After Tuesday’s Six One News on RTÉ, Reeling in the Years recalled 1982, a year of three governments and GUBU.

“GUBU” was an acronym of Grotesque, Unbelievable, Bizarre and Unprecedented, the reaction of then Taoiseach Charles Haughey to the news that a murder suspect was found hiding in the apartment of the Attorney General.

After RTÉ’s Nine O’Clock News, Fine Gael’s Simon Coveney was on Primetime defending Fianna Fáil Taoiseach Micheál Martin’s decision to sack his fellow Fianna Fáiler Barry Cowen as Minister for Agriculture, denying that the fledgling coalition was already falling apart. 2020 – the second coming of GUBU.

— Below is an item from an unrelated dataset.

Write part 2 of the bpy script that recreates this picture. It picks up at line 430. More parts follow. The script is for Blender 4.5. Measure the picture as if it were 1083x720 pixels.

While there is considerable sympathy on a personal level for Barry Cowen, his position had become politically untenable because it was now threatening the stability of the Government.

It is a significant blow for farming, one that shouldn’t be underestimated. Firstly, we have lost someone of ability and ambition, who had hit the ground running, who had impressed those who met him, and who had, I understand, shown good early chemistry with his departmental Government colleagues, Pippa Hackett and Martin Heydon.

Dara Calleary will be the new kid around the cabinet table. The Government may be barely three weeks old, but do you remember when a student joined the class in late September? They were the new kid until someone else joined afterwards, which mightn’t be for two years. This is similar.

Most damaging of all is the effect in Europe. Barry Cowen had already attended his first meeting of the ministerial council.

The next time they meet, the council will be presented with a third Irish minister in the space of a month.

When we are battling for our voice to be heard on CAP, both in terms of funding and of the programme priorities, on Brexit and trade, and on agriculture’s response to climate change, such instability weakens our position.

Of course, Barry Cowen won’t have wanted any of this, and his supporters will feel he has been shafted, perhaps from within his own party. Nothing was more GUBU than Meath TD Thomas Byrne, his Fianna Fáil colleague, appearing on local radio to deny he was the source of the leak. Offaly Fianna Fáil may now resemble Meath IFA or Cork ICMSA, with anger fuelled by a fierce sense of injustice that will last a generation.

It’s now vital that we have a period of boring stable politics under Minister Calleary. It’s never good for farming when it generates footage for future Reeling in the Years episodes.